Te dejo otros dos cuentos hispanosféricos para que le cojas el gusto a nuestra tradición literaria. Nota que carecen de rodeos y divagaciones: ·Drama obscuro·, de Alfonso Hernández-Catá (1885-1940), y ·Algo muy grave va a suceder en este pueblo·, del también Premio Nobel Gabriel García Márquez (1927-2014).
Pero no todos los cuentos en los que no ocurre nada son febles: ·Los asesinos·, del Premio Nobel Ernest Hemingway (1899-1961). Recuerda que para cuando Hemingway publicó este cuento (1927) ya conocía España y estaba encantado con nuestro país. Nadie duda de que absorbió bastante de nuestra cultura hispana.
A través de los cuentos creados en la hispanosfera aprendemos cómo es la realidad en el mundo que habitamos y nos desengañamos del idealismo ovinizante típico de los relatos que gustan en la anglosfera.
Hay lectores en nuestras filas a quienes la forma anglosajona de «relatar» les entusiasma, o les gusta, o la ven bien. Son los que no se cuestionan nada. Esto me dan, pues esto leo. Y analizan: «Me ha gustado, está bien escrito». Y se quedan tan anchos, como si hubieran hecho una crítica literaria.
Pero luego pulsamos la salud del cuento, que entre otros parámetros se mide en número de lectores, y nos llevamos sorpresas. Los que le quedan al género son lectores devotos. Hay constantes entradas y salidas… muchos no vuelven.
El volumen de adeptos (al cuento o/y a un autor concreto) se testea bien cuando existen revistas. Pero editar un libro de cuentos de un autor inédito supone un riesgo cierto. Ya te he dicho que una editorial es una empresa de la que se espera que su actividad arroje beneficios y no pérdidas. Puede ser muy bohemio hablar de los beneficios de la lectura y de las bondades de la literatura, pero hay que comer durante el año y los libros devueltos no alimentan.

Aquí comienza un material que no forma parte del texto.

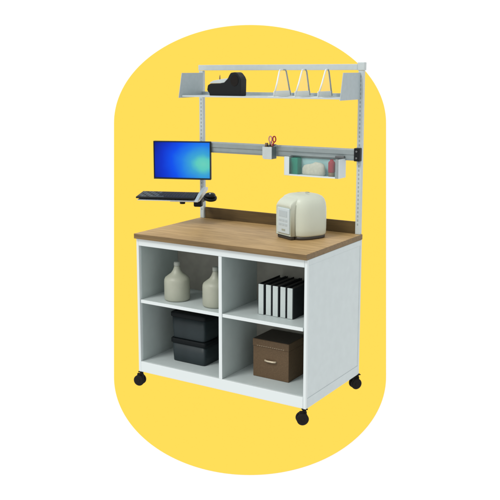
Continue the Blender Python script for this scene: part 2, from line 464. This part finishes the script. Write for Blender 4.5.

Mientras el lector no sepa qué tiene que pedir –cuentos o relatos–; mientras los cuentistas, en lugar de escribir cuentos de calidad, lloremos porque en los círculos literarios pintamos más bien poco; mientras no existan revistas donde ofrecer el producto y germinar los valores en ciernes; mientras las editoriales nos rehúyan porque les hacemos perder dinero; y mientras sigamos copiando y replicando la feble calidad de la anglosfera, no podemos esperar que el cuento sea del paladar de nuestros lectores, aun teniendo el siglo a favor. La culpa es sólo nuestra, aunque siempre habrá CUENTOS y CUENTISTAS.